First, the idea that you cannot multi-task is a slight oversimplification of the observation that humans seem incapable of exerting executive control on to two things at once. You are of course always multi-tasking - you’re breathing, digesting, holding a posture, etc. What you cannot genuinely do simultaneously are multiple tasks requiring executive control, such as reading and responding to text messages while also listening and speaking to a person in front of you. Instead you end up rapidly switching back and forth, a taxing mental meta-action. And so productivity researchers promote single-tasking in relatively big chunks of time (e.g. answering emails for half an hour, and then completely ignoring them for an hour).

However, not everything requires or promotes exerting executive control.

Because you mentioned drinking and driving, a great example of this is driving with audio content on. It has been shown that playing music or even spoken programs improves driving ability, promoting steady speeds and non-aggressive behavior. (Though, it has also been shown that fiddling with the radio or other source of content is, of course, bad).

Not only do many activities (like hearing audio) not require executive control, although AFAIK the literature has not connected these two areas of research, science has shown that many activities we think of as being volitional are actually better understood as being automatic responses we can use executive control to prevent. This is sometimes described as “free won’t”. So in some cases, the internal multi-task would actually be enforcing external mono-tasking (doing one thing and not doing another).

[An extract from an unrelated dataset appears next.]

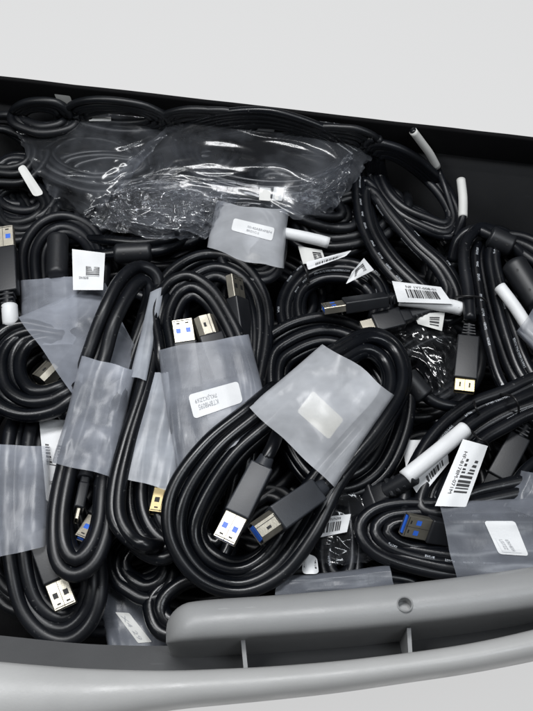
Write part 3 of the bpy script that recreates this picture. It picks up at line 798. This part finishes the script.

But another thing to emphasize whenever looking at research is that prevailing scientific methods should not be used to make definitive claims about individuals. What most scientists today are looking for are difference between group means. This can be analogized to detecting unfair coins. Imagine you have been given a coin that scientists say lands on heads 75% of the time. You flip it. It lands on tails. Does the scientific discovery that your coin tends to increase the rate of heads invalidate the fact that the coin gave you tails? No, of course not. Maybe driving with audio content playing seems to make you a worse driver. Trust that direct observation. Drive in silence.